Também deve contemplar um programa estratégico factível, concernente à inserção do Brasil num mundo globalizado e às possibilidades reais do país, marchar pela utopia e agir com os pés no chão da realidade. Assim sendo, o esquerdismo retórico e inconseqüente e o liberalismo encilhado não servem a este projeto.
Com base nesses pressupostos, a Comissão Executiva do PPS convoca uma Conferência Nacional, decisão a ser apreciada pelo Diretório Nacional, a se realizar até julho próximo, aberta à participação de todos para discutir o que é ser uma esquerda moderna, suas características e seu projeto transformador para o Brasil. Nesse sentido, orienta seus dirigentes e militantes em todos os níveis a iniciar contactos com lideranças políticas, dos mundos do trabalho e da cultura, a organizar Conferências Estaduais preparatórias, para tanto contactando casas legislativas, escolas, sindicatos, universidades, bairros, sempre procurando agregar lideranças e pessoas interessadas em fazer ou continuar a fazer a grande política.

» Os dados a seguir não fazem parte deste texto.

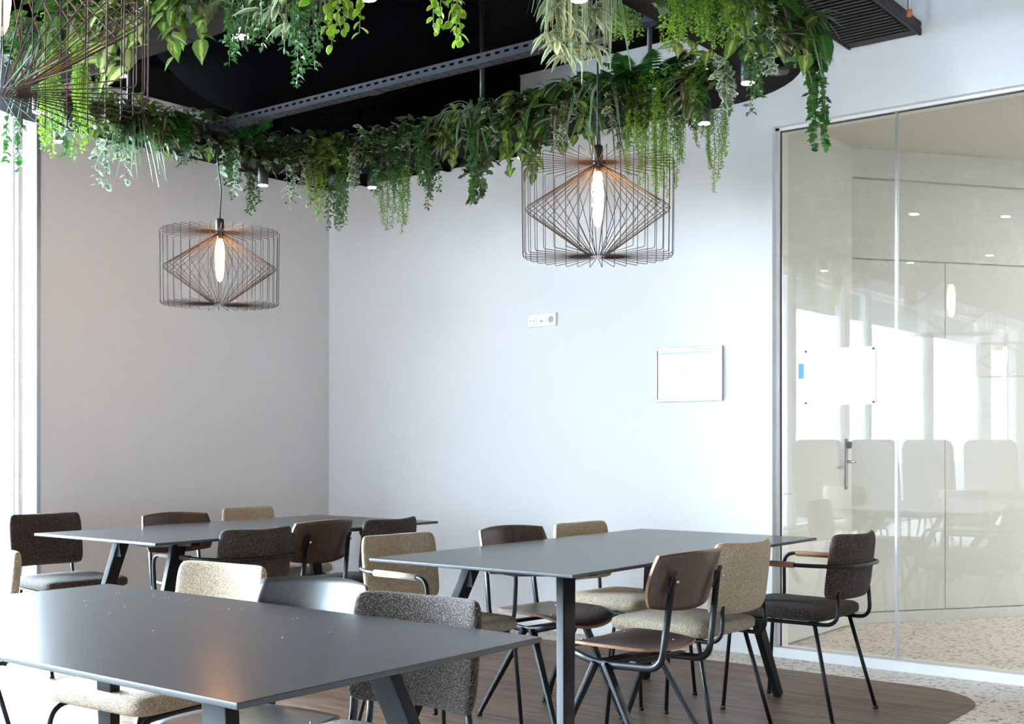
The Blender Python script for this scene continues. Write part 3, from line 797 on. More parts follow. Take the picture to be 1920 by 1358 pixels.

O caminho a percorrer não é fácil nem curto. Entretanto, se houver vontade daqueles que sinceramente acreditam nas mudanças e querem realizá-las, o tempo para percorrê-lo pode ser relativamente breve. Mãos à obra, pois a esperança dos brasileiros, a que se enfrentem com soluções inovadoras e viáveis os desafios colocados e há muito sendo adiados, impõe ações sem mais tardança.